══ Supplied records ══

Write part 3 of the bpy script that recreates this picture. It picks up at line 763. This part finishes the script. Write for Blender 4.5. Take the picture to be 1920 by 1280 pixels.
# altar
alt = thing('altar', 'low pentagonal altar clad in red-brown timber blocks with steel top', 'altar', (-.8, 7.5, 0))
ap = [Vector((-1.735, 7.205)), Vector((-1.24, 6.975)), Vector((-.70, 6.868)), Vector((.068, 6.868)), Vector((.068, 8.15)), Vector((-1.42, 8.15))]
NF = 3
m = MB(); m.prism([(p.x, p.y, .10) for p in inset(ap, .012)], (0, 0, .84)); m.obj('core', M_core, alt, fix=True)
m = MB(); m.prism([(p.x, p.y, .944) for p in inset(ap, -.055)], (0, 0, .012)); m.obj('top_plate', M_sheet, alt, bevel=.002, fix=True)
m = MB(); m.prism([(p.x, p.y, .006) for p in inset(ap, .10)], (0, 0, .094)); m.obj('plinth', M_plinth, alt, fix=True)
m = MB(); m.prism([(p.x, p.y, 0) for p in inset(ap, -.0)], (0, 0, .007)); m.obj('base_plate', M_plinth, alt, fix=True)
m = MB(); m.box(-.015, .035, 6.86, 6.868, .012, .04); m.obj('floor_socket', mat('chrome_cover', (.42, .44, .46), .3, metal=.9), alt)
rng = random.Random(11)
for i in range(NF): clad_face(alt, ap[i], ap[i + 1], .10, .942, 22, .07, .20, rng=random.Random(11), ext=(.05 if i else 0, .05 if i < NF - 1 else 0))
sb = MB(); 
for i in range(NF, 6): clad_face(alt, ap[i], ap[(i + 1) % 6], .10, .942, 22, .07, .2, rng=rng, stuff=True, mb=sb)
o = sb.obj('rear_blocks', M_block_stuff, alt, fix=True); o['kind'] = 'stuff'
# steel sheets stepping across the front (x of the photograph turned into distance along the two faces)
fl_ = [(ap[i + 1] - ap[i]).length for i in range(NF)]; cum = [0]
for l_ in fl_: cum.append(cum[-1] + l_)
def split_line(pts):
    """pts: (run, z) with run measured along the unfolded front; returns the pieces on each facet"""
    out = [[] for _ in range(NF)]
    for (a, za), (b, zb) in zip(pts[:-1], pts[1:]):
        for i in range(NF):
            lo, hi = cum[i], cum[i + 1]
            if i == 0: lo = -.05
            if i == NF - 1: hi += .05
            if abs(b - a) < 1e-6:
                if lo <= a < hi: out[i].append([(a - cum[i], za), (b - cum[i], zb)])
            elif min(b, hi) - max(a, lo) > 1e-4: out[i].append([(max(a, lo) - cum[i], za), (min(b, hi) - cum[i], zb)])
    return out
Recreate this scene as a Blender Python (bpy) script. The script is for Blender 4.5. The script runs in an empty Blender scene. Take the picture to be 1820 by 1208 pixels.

═══

◆ What to do
Copy out all the entries shown above, character for character.

◆ Output of the task
Write part 3 of the bpy script that recreates this picture. It picks up at line 763. This part finishes the script. Write for Blender 4.5. Take the picture to be 1920 by 1280 pixels.
# altar
alt = thing('altar', 'low pentagonal altar clad in red-brown timber blocks with steel top', 'altar', (-.8, 7.5, 0))
ap = [Vector((-1.735, 7.205)), Vector((-1.24, 6.975)), Vector((-.70, 6.868)), Vector((.068, 6.868)), Vector((.068, 8.15)), Vector((-1.42, 8.15))]
NF = 3
m = MB(); m.prism([(p.x, p.y, .10) for p in inset(ap, .012)], (0, 0, .84)); m.obj('core', M_core, alt, fix=True)
m = MB(); m.prism([(p.x, p.y, .944) for p in inset(ap, -.055)], (0, 0, .012)); m.obj('top_plate', M_sheet, alt, bevel=.002, fix=True)
m = MB(); m.prism([(p.x, p.y, .006) for p in inset(ap, .10)], (0, 0, .094)); m.obj('plinth', M_plinth, alt, fix=True)
m = MB(); m.prism([(p.x, p.y, 0) for p in inset(ap, -.0)], (0, 0, .007)); m.obj('base_plate', M_plinth, alt, fix=True)
m = MB(); m.box(-.015, .035, 6.86, 6.868, .012, .04); m.obj('floor_socket', mat('chrome_cover', (.42, .44, .46), .3, metal=.9), alt)
rng = random.Random(11)
for i in range(NF): clad_face(alt, ap[i], ap[i + 1], .10, .942, 22, .07, .20, rng=random.Random(11), ext=(.05 if i else 0, .05 if i < NF - 1 else 0))
sb = MB(); 
for i in range(NF, 6): clad_face(alt, ap[i], ap[(i + 1) % 6], .10, .942, 22, .07, .2, rng=rng, stuff=True, mb=sb)
o = sb.obj('rear_blocks', M_block_stuff, alt, fix=True); o['kind'] = 'stuff'
# steel sheets stepping across the front (x of the photograph turned into distance along the two faces)
fl_ = [(ap[i + 1] - ap[i]).length for i in range(NF)]; cum = [0]
for l_ in fl_: cum.append(cum[-1] + l_)
def split_line(pts):
    """pts: (run, z) with run measured along the unfolded front; returns the pieces on each facet"""
    out = [[] for _ in range(NF)]
    for (a, za), (b, zb) in zip(pts[:-1], pts[1:]):
        for i in range(NF):
            lo, hi = cum[i], cum[i + 1]
            if i == 0: lo = -.05
            if i == NF - 1: hi += .05
            if abs(b - a) < 1e-6:
                if lo <= a < hi: out[i].append([(a - cum[i], za), (b - cum[i], zb)])
            elif min(b, hi) - max(a, lo) > 1e-4: out[i].append([(max(a, lo) - cum[i], za), (min(b, hi) - cum[i], zb)])
    return out
Recreate this scene as a Blender Python (bpy) script. The script is for Blender 4.5. The script runs in an empty Blender scene. Take the picture to be 1820 by 1208 pixels.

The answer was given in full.